§ Your task:
Select from the data all lines with the word "pixels".

§ Scene script records:
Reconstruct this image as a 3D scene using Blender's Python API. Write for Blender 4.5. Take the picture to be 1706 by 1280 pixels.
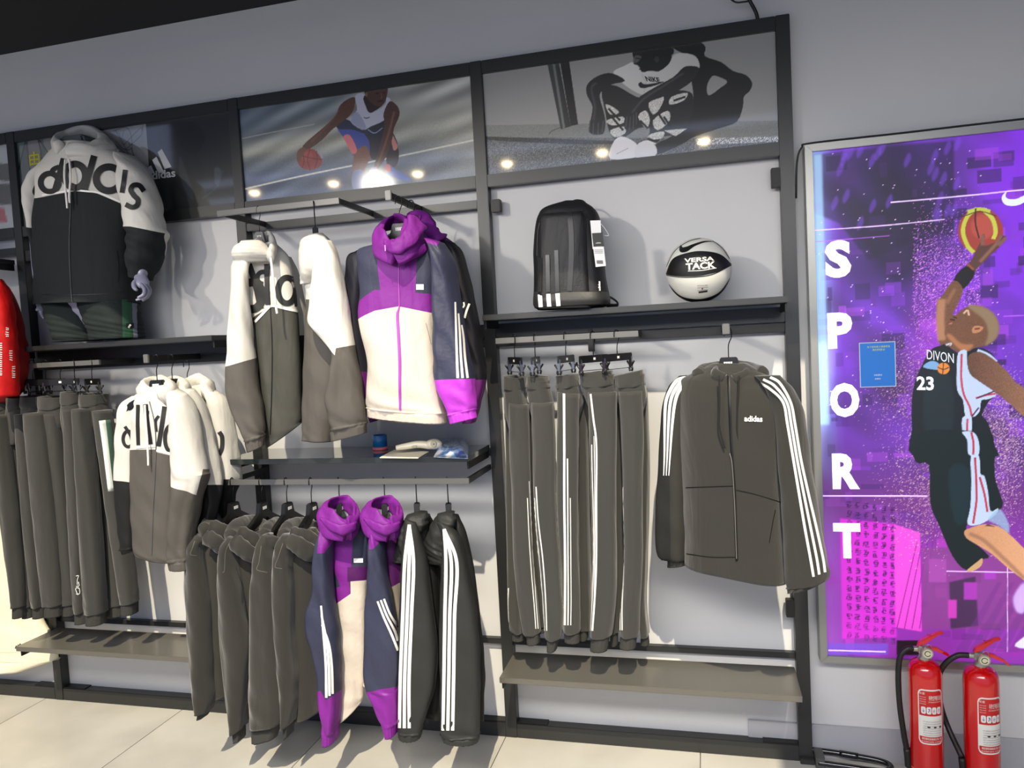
import bpy, bmesh, math, random
import numpy as np
from mathutils import Vector, Matrix
pi=math.pi; cos=math.cos; sin=math.sin
random.seed(7); rng=np.random.default_rng(7)
for o in list(bpy.data.objects): bpy.data.objects.remove(o)
COL=bpy.context.scene.collection
def lin(c):
    if isinstance(c,str): c=tuple(int(c[i:i+2],16)/255 for i in (1,3,5))
    return tuple((x/12.92 if x<=.04045 else ((x+.055)/1.055)**2.4) for x in c)
# ---------------- camera ----------------
CAM=np.array([0.0,-2.9543,1.6654]); FOC=1246.1
CR=np.array([.96768,.24655,-.05291]); CU=np.array([.03744,.06702,.99705]); CF=np.array([-.24937,.96681,-.05562])
cd=bpy.data.cameras.new('camera'); cam=bpy.data.objects.new('camera',cd); COL.objects.link(cam)
cd.sensor_width=36; cd.lens=FOC/1706*36; cd.clip_start=.05
cam.matrix_world=Matrix(((CR[0],CU[0],-CF[0],CAM[0]),(CR[1],CU[1],-CF[1],CAM[1]),(CR[2],CU[2],-CF[2],CAM[2]),(0,0,0,1)))
bpy.context.scene.camera=cam
def at(px,py,Y):
    """world point measured off the photograph on the plane y=Y"""
    d=CF+(px-853)/FOC*CR-(py-640)/FOC*CU
    return CAM+d*((Y-CAM[1])/d[1])
def proj(P):
    d=np.asarray(P,float)-CAM; z=d@CF
    return 853+FOC*(d@CR)/z, 640-FOC*(d@CU)/z
def atz(px,py,Z):
    d=CF+(px-853)/FOC*CR-(py-640)/FOC*CU
    return CAM+d*((Z-CAM[2])/d[2])
# ---------------- world, sun, lamps, exposure ----------------
sc=bpy.context.scene
sc.view_settings.view_transform='Standard'; sc.view_settings.look='None'; sc.view_settings.gamma=1; sc.view_settings.use_curve_mapping=False
sc.view_settings.exposure=-0.12
w=bpy.data.worlds.new('sky'); sc.world=w; w.use_nodes=True
bg=w.node_tree.nodes['Background']; bg.inputs[0].default_value=(*lin((.76,.83,1.0)),1); bg.inputs[1].default_value=.78
def lamp(name,kind,loc,aim,power,color=(1,1,1),**k):
    l=bpy.data.lights.new(name,kind); l.energy=power; l.color=color
    for a,b in k.items(): setattr(l,a,b)
    o=bpy.data.objects.new(name,l); COL.objects.link(o); o.location=loc
    o.rotation_euler=(Vector(aim)-Vector(loc)).to_track_quat('-Z','Y').to_euler(); return o
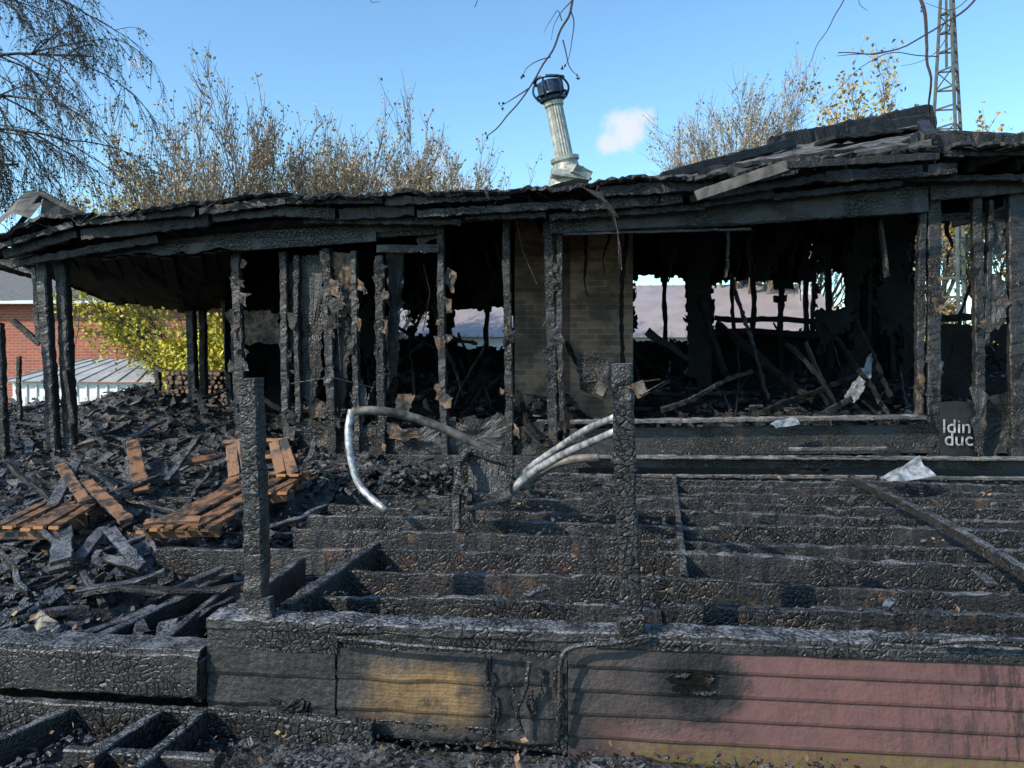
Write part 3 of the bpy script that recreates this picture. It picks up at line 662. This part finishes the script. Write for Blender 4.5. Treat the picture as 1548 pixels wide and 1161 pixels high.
for i in range(190):
    p=rp(); an=rr(0,3.14); d=Vector((math.cos(an),math.sin(an),rr(-.15,.3)))*rr(.2,1.0); dh.beam(p+Z*.02,p+d+Z*.05,rr(.03,.09),rr(.02,.06),.014,mat=random.choice([0,0,2,1,3]),seg=.07,warp=.05,taper=rr(.5,1))
dh.build('charred_debris_pile',[M_chip,M_roofc,M_char,M_charb])
d2=MB()
def rp2():
    u=rr(-2.3,5);v=rr(3.8,8.0); return L(u,v,.14+.08*noise.noise(Vector((u,v,3)))+rr(0,.05))
rows=[[L(-2.35+j*.1,3.7+i*.1,.13+.08*noise.noise(Vector((j*.1,i*.1,3)))+.03*noise.noise(Vector((j*.5,i*.5,3)))) for j in range(86)] for i in range(46)]
d2.grid(rows); chips(d2,3000,rp2,.012,.12,[0])
def rp3():
    u=rr(-2.2,5.2);v=rr(5.8,8.1); return L(u,v,DZ+rr(-.02,.01))
chips(d2,300,rp3,.02,.09,[0]); 
def rp3b():
    v=random.choice(ju)[0]; return L(rr(-1.4,5),v+rr(-.03,.03),DZ+rr(-.01,.012))
chips(d2,1800,rp3b,.008,.045,[0])
def rp3c(): return L(rr(-1.8,3),rr(3.55,3.72),DZ+rr(.005,.015))
chips(d2,900,rp3c,.004,.025,[0])
def rp4():
    a=rr(0,6.28);r=rr(0,1)**.7; u=-1.9+1.3*r*math.cos(a);v=7.3+.7*r*math.sin(a); return L(u,v,DZ+.14*(1-r)+rr(0,.04))
chips(d2,900,rp4,.03,.16,[0,0,1])
for i in range(40):
    p=rp4(); an=rr(0,6.28); d=Vector((math.cos(an),math.sin(an)*.5,rr(-.05,.2)))*rr(.2,.6); d2.beam(p,p+d,rr(.02,.05),rr(.02,.04),.012,mat=random.choice([0,2]),warp=.05,seg=.06)
d2.build('deck_rubble',[M_chip,M_roofc,M_charb])
d3=MB()
rows=[[L(-3+j*.08,2.4+i*.06,.07+.05*noise.noise(Vector((j*.2,i*.2,9)))+.03*noise.noise(Vector((j*.7,i*.7,9)))) for j in range(80)] for i in range(19)]
d3.grid(rows)
def rp5(): return L(rr(-3,1.2),rr(2.8,3.5),.08+rr(0,.05))
chips(d3,3200,rp5,.006,.05,[0]); d3.build('charcoal_rubble',[M_chip])
lv=MB()
def lf_(n,fn,s0,s1):
    for i in range(n): lv.leaf(fn(),rr(s0,s1))
lf_(300,lambda:rp()+Z*.05,.02,.06); lf_(260,lambda:rp2()+Z*.06,.03,.06); lf_(120,lambda:rp5()+Z*.05,.02,.05); lf_(60,lambda:rp3b()+Z*.02,.02,.05)
lv.build('fallen_leaves',[M_ll])
ss=MB()
for pts,m in [([(1330,722,7.6),(1390,690,7.4),(1416,722,7.3),(1340,728,7.3)],0),([(38,965,3.9),(60,915,4.1),(88,950,3.9),(60,978,3.8)],1),([(1165,640,8.0),(1200,630,8.0),(1210,641,8.0),(1170,648,8.0)],0),([(5,1000,3.8),(35,985,3.8),(60,992,3.9)],1)]:
    P=[S(*p) for p in pts]; c=sum(P,Vector())/len(P)+Z*.04; out=[]
    for i in range(len(P)):
        for k in range(5): q=P[i].lerp(P[(i+1)%len(P)],k/5); out.append(q+noise.noise_vector(q*15)*.03)
    n=len(out); ss.add(out+[c],[(i,(i+1)%n,n) for i in range(n)],[[(0,0),(.1,0),(0,.1)]]*n,m)
ss.build('sheet_scraps',[M_fabric,M_paper])

# ============================================================ bent pipes
mp=MB(); mp.tube(curve([S(768,705,6.2),S(730,680,6.1),S(680,652,6.0),S(620,630,5.9),S(570,621,5.8),S(532,622,5.75)]),.034,.034,12,0)
mp.tube(curve([S(532,620,5.75),S(527,650,5.7),S(530,690,5.65),S(545,735,5.6),S(583,772,5.5)]),.030,.026,12,1)
mp.build('bent_metal_pipe',[M_rust,M_galv],smooth=True)
mp=MB(); mp.tube(curve([S(768,748,5.7),S(800,718,5.6),S(850,688,5.2),S(895,668,4.7),S(930,652,4.3)]),.034,.020,12,0); mp.build('bent_metal_pipe',[M_galv],smooth=True)
mp=MB(); mp.tube(curve([S(775,742,5.85),S(800,708,5.7),S(845,676,5.3),S(885,650,4.8),S(930,630,4.4)]),.026,.018,12,0); mp.tube(curve([S(790,738,5.8),S(830,706,5.8),S(870,694,5.7),S(906,692,5.7)]),.030,.030,12,1); mp.build('bent_metal_pipe',[M_galv,M_rust],smooth=True)
ch=MB()
def C(px,py,v): return S(px,py,v)
ch.beam(C(692,700,5.55),C(690,800,5.4),.05,.06,.01); ch.beam(C(706,680,5.7),C(704,770,5.9),.05,.05,.01); ch.beam(C(772,700,5.7),C(765,772,5.6),.05,.05,.01); ch.beam(C(712,738,5.5),C(714,790,5.5),.04,.05,.01)
ch.beam(C(692,702,5.55),C(712,678,5.8),.05,.05,.01)
for i in range(7):
    f=i/6; ch.beam(C(712+58*f,682+14*f,5.75),C(712+52*f,760-8*f,5.65),.045,.02,.008,up=L(0,-1,0),seg=.04)
ch.beam(C(708,680,5.73),C(776,700,5.7),.05,.06,.01); ch.beam(C(700,765,5.5),C(768,745,5.6),.3,.03,.012)
for i in range(5): ch.beam(C(693+i*4,720+i*8,5.5-.05*i),C(694+i*3,735+i*6,5.6),.03,.05,.01)
ch.beam(C(690,740,5.45),C(765,760,5.5),.05,.05,.01)
ch.build('burnt_chair',[M_char])

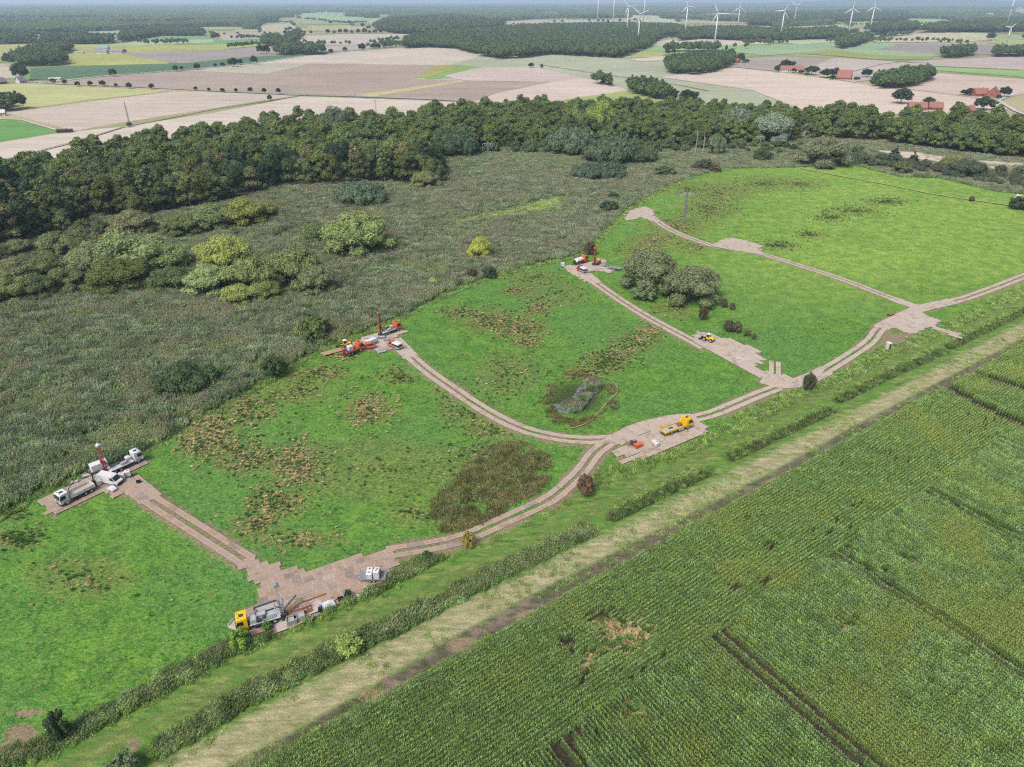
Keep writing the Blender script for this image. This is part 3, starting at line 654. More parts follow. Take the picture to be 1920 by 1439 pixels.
def f_round(r):
    rx = 4.0 + r.random(); cl = ell_clumps(30, rx, rx, 3.6, 5.6, 1.35, r, False); return cl, 26, .5, 6, .3, [(c[0] * .7, c[1] * .7, c[2]) for c in cl[:6]]
def dome(r, x, y, z, R0, o):             # one feathery dome: a big clump ringed by smaller ones
    o.append((x, y, z, R0, R0 * (.95 + .25 * r.random())))
    for k in range(7):
        a = k * .9 + r.random() * .6; q = R0 * (.5 + .25 * r.random()); o.append((x + q * math.cos(a), y + q * math.sin(a), z + R0 * (.05 + .5 * r.random()) - .2, R0 * (.42 + .2 * r.random()), R0 * .5))
def f_willow(r):                        # wide many-domed willow, unit size about 10 m across, 7 m tall
    cl = []; n = 8
    dome(r, r.normal() * .3, r.normal() * .3, 4.7, 2.1, cl)
    for k in range(n):
        a = k * 6.28 / n + r.random() * .5; q = 2.3 + r.random() * 1.1; R0 = 1.25 + r.random() * .6; dome(r, q * math.cos(a), q * math.sin(a), 4.4 - q * .45 + r.random() * 1.0, R0, cl)
    for k in range(9):
        a = k * .7 + r.random(); q = 3.5 + r.random() * .7; R0 = .85 + .5 * r.random(); dome(r, q * math.cos(a), q * math.sin(a), R0 * .8 + .9 * r.random(), R0, cl)
    return cl, 110, .2, 4, .3, [(c[0] * .8, c[1] * .8, c[2]) for c in cl[:90:12]]
def f_bush(r):                          # unit bush 4 m across, 2.6 m tall
    cl = ell_clumps(20, 1.5, 1.5, 1.25, 1.15, .55, r, False); return cl, 130, .2, 1.6, .08, [(c[0] * .8, c[1] * .8, c[2]) for c in cl[:6]]
def f_low(r):                           # low wide thicket of small domes, 8 m across, 3 m tall
    cl = []
    for k in range(16):
        a = k * 2.4; q = 3.0 * math.sqrt((k + .5) / 16); R0 = .8 + .45 * r.random(); dome(r, q * math.cos(a), q * math.sin(a), R0 * .7 + .9 * (1 - q / 3.6) * r.random() + .35 * (1 - q / 3.2), R0, cl)
    return cl, 90, .17, 1.6, .1, [(c[0] * .8, c[1] * .8, c[2]) for c in cl[:60:9]]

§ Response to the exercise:
Reconstruct this image as a 3D scene using Blender's Python API. Write for Blender 4.5. Take the picture to be 1706 by 1280 pixels.
Write part 3 of the bpy script that recreates this picture. It picks up at line 662. This part finishes the script. Write for Blender 4.5. Treat the picture as 1548 pixels wide and 1161 pixels high.
Keep writing the Blender script for this image. This is part 3, starting at line 654. More parts follow. Take the picture to be 1920 by 1439 pixels.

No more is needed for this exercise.